I don't think anyone would know that just by reading the story. I mean, it's pretty good. Mendele the Book Peddler tells us a little about himself, and then tells us how he was present at the reading of a strange will. The will is part autobiography, part confession, of an unpleasant rich man who raised himself from poverty.

It's a bit like the 16th century Spanish picaresque, Lazarillo de Tormes. The narrator of the will tells how he moved from one terrible job to another, each worse than the last. But where Lazarillo de Tormes has no real ending - Lazarillo presumably just moves on to another bad job - the dead man figured out the path to riches. He learned to become a "little man", a hypocrite and a flatterer. In the will, he confesses his sins and leaves most of his money to charity, so everything is all right, yes?
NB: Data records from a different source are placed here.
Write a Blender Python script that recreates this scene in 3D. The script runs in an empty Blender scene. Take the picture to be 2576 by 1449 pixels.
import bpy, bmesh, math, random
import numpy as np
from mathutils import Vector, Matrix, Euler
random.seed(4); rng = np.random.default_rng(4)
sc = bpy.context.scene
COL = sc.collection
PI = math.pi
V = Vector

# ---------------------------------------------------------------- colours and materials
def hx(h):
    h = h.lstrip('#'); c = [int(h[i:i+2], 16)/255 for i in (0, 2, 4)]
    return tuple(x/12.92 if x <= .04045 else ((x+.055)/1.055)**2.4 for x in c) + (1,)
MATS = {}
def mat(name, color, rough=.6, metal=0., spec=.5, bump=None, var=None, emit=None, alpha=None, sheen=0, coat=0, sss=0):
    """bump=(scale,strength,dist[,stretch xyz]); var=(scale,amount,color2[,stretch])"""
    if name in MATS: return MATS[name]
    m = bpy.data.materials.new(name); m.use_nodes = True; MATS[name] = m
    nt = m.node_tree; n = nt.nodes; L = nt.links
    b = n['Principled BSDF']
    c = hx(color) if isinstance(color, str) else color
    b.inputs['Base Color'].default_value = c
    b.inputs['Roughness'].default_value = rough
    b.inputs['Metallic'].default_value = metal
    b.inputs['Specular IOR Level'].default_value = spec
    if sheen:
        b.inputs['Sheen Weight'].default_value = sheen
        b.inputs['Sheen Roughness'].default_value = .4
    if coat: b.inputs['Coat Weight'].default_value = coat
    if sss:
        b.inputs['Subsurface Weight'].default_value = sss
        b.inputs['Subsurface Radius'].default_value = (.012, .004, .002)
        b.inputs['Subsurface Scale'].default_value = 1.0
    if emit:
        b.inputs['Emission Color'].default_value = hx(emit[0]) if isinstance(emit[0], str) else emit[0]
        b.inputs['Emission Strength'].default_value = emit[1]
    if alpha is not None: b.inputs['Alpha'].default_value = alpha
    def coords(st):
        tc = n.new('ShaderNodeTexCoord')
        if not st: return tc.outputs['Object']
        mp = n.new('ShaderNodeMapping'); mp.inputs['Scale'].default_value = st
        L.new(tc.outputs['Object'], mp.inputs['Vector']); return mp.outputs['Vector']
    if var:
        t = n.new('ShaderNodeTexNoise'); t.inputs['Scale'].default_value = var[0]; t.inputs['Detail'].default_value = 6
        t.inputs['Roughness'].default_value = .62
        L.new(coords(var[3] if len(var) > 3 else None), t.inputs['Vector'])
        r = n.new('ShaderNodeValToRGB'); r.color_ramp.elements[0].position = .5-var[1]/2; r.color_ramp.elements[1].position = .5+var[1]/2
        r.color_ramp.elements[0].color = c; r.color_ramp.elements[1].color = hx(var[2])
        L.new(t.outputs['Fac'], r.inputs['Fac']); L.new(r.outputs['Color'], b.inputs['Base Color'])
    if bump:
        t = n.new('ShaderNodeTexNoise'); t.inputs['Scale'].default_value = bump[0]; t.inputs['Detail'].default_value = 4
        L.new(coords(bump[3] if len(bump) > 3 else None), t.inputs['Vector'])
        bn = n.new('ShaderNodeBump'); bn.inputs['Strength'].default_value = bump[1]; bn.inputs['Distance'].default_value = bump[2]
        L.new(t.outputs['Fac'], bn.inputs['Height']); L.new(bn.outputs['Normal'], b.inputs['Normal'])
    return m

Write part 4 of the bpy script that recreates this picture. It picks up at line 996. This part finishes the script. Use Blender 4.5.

So there are some of good satirical touches like that. But the humor of the story mostly comes from the way it is told. Mendele's refrain is "But I'm getting off the point." He's always on the verge of a serious digression, but always pulls himself back. And he lards the story with dubious Jewish wisdom:

"It's true that the rabbi is a fine and honest man - I should only have his good name - although still, in this world, one has to deceive people. Even the angels had to follow the way of the world and put one over on Abraham, when the Torah says that they ate, although they only pretended to eat. But that's really not at all what I'm driving at."

It's this sort of voice that Sholem Aleichem is going to perfect, twenty years or so later.

"The Little Man" stands in the company of Richardson's Pamela, which launched the epistolary novel craze in the 18th century, and Scott's Waverley, which caused an avalanche of historical novels. Neither of those books are the best of their genre, or even of their authors. But they did something unusual. Mendele Mocher Sforim did not just create, or popularize, a new genre, though. He created a new literature. It's a creative act that is hard for me to comprehend, really, and the story itself, good as it is, does not help much.